§ Data provided:
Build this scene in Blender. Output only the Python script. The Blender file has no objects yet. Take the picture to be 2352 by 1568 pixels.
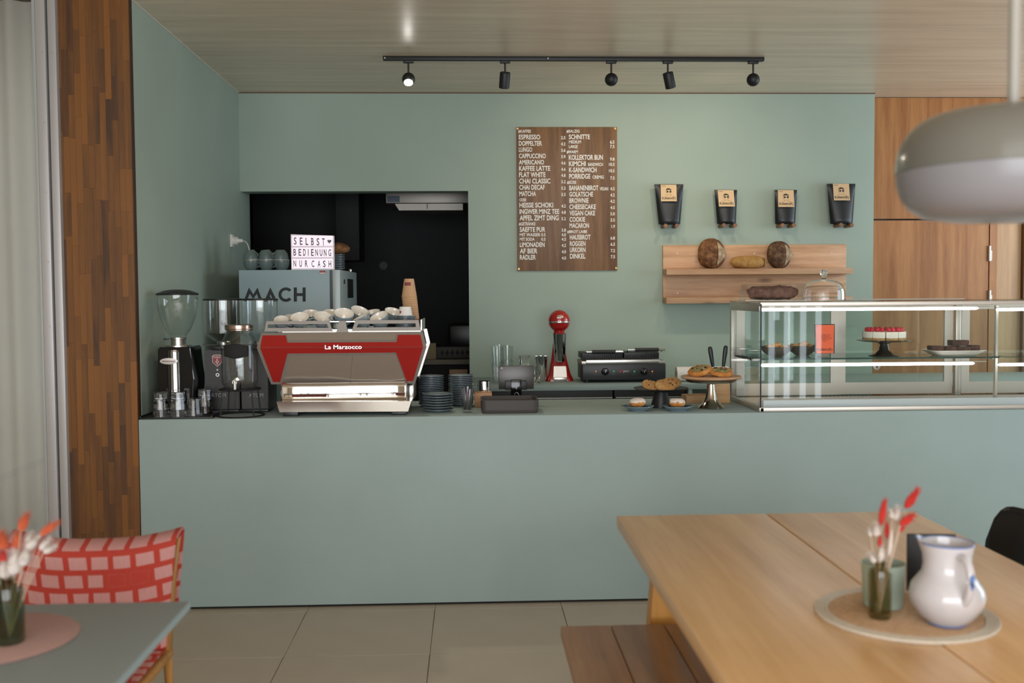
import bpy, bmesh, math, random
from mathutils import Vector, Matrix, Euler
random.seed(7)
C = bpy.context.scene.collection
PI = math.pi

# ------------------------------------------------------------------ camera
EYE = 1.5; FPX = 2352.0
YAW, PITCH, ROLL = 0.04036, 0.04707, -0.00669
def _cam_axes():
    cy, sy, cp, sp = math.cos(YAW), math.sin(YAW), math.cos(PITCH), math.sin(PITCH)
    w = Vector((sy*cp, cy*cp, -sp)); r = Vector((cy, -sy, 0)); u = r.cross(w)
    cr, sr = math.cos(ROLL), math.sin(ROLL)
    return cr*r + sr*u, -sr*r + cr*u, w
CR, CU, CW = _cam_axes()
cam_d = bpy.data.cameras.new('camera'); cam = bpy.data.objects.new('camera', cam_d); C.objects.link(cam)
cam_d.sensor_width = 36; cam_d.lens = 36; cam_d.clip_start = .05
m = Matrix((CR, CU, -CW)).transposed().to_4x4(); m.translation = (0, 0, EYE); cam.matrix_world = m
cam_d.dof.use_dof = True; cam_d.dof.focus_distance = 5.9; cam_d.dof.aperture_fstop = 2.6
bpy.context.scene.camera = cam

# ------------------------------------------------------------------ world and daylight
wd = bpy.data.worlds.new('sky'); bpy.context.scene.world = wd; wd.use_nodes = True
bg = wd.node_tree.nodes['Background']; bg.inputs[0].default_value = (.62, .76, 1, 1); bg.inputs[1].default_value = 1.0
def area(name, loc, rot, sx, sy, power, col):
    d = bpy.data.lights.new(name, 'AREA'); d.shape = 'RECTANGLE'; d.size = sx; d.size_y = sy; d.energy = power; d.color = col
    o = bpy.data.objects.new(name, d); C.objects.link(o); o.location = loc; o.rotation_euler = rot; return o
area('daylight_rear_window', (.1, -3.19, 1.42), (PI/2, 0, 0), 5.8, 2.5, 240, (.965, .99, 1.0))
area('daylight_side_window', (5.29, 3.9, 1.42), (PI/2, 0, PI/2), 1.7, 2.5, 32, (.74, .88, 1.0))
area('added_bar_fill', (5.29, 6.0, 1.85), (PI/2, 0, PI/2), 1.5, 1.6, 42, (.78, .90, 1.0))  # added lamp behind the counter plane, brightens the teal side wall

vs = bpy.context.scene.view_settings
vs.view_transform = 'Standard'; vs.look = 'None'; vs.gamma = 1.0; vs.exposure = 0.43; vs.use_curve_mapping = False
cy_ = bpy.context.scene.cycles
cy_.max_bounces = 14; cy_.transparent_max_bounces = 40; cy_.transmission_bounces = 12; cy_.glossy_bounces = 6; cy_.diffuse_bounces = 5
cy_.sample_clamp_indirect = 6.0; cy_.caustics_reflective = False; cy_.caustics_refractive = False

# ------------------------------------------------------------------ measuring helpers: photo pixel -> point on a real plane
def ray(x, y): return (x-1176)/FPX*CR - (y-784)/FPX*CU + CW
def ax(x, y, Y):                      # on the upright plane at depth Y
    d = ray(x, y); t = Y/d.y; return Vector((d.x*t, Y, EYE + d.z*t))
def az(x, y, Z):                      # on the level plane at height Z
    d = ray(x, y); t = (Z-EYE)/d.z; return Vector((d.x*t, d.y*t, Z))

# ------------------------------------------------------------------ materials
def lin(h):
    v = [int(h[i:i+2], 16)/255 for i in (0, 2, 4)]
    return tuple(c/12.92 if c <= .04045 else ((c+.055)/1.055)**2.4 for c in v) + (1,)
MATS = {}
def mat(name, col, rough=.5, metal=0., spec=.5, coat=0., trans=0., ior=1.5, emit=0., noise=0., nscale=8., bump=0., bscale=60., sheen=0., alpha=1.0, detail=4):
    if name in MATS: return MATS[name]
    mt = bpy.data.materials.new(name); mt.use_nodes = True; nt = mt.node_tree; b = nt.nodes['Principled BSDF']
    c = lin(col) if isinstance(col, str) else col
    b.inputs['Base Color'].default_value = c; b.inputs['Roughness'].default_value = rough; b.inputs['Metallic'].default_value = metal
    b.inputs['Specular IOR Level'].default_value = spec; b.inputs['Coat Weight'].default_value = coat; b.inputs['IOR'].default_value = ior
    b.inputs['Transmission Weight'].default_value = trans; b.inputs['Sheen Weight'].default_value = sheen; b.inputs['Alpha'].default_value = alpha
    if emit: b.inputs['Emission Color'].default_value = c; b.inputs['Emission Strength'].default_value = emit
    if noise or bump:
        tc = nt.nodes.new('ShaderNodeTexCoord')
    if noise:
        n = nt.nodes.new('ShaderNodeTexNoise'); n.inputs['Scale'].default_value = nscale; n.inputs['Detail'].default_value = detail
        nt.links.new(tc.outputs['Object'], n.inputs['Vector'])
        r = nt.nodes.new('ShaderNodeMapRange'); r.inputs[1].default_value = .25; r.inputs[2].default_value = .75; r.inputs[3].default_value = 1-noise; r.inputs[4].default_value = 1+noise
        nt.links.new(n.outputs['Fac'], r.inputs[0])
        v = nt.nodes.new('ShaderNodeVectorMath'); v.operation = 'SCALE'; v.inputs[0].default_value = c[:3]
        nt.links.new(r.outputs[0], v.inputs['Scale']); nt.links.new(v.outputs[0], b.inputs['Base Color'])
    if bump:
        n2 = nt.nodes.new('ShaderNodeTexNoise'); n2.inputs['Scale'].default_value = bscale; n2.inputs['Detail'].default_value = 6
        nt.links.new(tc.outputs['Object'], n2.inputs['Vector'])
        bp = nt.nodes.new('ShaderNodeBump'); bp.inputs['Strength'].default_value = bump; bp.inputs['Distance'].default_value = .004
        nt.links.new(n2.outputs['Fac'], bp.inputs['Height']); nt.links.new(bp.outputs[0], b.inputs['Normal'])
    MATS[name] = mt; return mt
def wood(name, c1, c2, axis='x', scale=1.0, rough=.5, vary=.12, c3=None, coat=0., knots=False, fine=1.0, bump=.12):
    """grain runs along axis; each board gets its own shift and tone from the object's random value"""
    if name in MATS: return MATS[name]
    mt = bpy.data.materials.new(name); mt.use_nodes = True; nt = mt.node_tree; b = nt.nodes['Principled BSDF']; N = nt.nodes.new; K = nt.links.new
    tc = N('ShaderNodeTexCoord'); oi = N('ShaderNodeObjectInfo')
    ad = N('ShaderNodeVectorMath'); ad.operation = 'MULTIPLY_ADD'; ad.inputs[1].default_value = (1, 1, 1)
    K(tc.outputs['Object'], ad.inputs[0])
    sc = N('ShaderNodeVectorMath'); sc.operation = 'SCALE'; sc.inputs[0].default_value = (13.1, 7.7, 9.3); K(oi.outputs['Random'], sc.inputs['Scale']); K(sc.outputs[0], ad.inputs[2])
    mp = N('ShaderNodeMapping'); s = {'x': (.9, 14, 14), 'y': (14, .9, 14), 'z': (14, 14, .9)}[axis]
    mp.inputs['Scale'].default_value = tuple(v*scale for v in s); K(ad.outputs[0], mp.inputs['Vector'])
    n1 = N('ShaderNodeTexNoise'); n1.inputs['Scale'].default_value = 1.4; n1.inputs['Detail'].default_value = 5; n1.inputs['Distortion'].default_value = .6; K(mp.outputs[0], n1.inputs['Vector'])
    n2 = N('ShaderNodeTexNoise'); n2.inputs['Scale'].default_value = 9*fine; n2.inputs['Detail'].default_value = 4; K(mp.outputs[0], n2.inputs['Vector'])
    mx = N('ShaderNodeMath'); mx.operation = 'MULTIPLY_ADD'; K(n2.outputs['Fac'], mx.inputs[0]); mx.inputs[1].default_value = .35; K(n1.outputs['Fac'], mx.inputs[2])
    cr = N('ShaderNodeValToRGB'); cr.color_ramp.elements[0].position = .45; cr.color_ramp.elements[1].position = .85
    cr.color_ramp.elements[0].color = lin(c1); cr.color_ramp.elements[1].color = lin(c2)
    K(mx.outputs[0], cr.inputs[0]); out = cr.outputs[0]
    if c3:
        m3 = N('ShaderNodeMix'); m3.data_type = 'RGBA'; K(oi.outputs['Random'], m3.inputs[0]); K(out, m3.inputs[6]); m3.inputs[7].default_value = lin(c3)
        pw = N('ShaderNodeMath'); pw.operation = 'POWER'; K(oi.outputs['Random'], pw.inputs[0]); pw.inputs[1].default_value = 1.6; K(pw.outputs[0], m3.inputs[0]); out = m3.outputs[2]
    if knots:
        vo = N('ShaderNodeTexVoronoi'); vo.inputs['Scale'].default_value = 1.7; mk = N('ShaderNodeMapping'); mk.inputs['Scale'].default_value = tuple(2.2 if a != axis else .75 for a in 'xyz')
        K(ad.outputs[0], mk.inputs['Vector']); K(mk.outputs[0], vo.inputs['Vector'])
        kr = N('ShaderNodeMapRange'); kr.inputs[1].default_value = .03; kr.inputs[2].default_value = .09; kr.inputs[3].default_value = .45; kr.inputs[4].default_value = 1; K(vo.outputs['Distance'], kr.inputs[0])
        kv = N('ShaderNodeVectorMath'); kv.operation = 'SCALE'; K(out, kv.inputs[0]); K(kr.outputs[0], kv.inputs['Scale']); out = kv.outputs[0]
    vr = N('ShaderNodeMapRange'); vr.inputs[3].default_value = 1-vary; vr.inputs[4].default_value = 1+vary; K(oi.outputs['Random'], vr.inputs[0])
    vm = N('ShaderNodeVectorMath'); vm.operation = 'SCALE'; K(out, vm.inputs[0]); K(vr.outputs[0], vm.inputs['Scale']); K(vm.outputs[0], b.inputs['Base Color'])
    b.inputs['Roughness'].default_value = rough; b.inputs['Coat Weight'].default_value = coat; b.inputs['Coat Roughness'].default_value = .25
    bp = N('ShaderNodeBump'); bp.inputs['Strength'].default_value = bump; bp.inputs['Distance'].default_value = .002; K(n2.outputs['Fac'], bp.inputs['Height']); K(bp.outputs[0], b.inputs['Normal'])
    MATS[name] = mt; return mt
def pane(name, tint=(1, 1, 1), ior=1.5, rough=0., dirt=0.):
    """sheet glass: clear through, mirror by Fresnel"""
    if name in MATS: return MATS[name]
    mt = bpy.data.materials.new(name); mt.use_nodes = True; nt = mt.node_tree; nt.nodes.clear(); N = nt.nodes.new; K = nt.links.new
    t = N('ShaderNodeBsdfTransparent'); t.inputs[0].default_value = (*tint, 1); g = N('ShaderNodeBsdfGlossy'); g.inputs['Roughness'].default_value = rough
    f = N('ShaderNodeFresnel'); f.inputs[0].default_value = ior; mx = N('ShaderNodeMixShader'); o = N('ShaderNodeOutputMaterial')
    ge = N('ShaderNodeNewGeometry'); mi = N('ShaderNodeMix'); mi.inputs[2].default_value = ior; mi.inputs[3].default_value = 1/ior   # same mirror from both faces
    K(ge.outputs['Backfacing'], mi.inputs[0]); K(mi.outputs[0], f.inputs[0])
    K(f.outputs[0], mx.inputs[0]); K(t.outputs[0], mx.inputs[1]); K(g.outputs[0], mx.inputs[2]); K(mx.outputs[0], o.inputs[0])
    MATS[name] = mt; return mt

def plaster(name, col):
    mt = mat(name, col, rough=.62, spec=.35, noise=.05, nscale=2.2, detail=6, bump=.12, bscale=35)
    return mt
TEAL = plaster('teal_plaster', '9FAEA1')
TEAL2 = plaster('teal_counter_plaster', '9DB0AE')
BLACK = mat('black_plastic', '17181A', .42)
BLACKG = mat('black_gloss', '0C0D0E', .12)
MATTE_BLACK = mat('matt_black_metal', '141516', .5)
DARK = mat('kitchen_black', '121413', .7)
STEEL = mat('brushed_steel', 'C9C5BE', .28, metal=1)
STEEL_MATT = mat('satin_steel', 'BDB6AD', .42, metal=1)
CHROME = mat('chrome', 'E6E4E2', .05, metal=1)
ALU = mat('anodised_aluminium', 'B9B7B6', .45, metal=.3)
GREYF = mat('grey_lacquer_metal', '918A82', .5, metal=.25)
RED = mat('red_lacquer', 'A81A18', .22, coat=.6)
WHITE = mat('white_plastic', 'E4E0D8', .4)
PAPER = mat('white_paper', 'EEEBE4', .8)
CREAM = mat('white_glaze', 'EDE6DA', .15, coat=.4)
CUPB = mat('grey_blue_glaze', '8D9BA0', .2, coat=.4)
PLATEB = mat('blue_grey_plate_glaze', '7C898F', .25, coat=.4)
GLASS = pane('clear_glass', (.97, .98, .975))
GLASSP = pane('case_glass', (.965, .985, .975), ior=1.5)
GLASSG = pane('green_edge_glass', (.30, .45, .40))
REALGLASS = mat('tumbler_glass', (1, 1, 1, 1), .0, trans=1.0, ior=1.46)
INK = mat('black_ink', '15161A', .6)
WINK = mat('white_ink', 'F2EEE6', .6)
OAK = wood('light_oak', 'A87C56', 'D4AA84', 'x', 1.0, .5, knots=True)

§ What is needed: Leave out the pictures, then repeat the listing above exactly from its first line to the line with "PI = math.pi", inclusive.

§ The solution:
Build this scene in Blender. Output only the Python script. The Blender file has no objects yet. Take the picture to be 2352 by 1568 pixels.
import bpy, bmesh, math, random
from mathutils import Vector, Matrix, Euler
random.seed(7)
C = bpy.context.scene.collection
PI = math.pi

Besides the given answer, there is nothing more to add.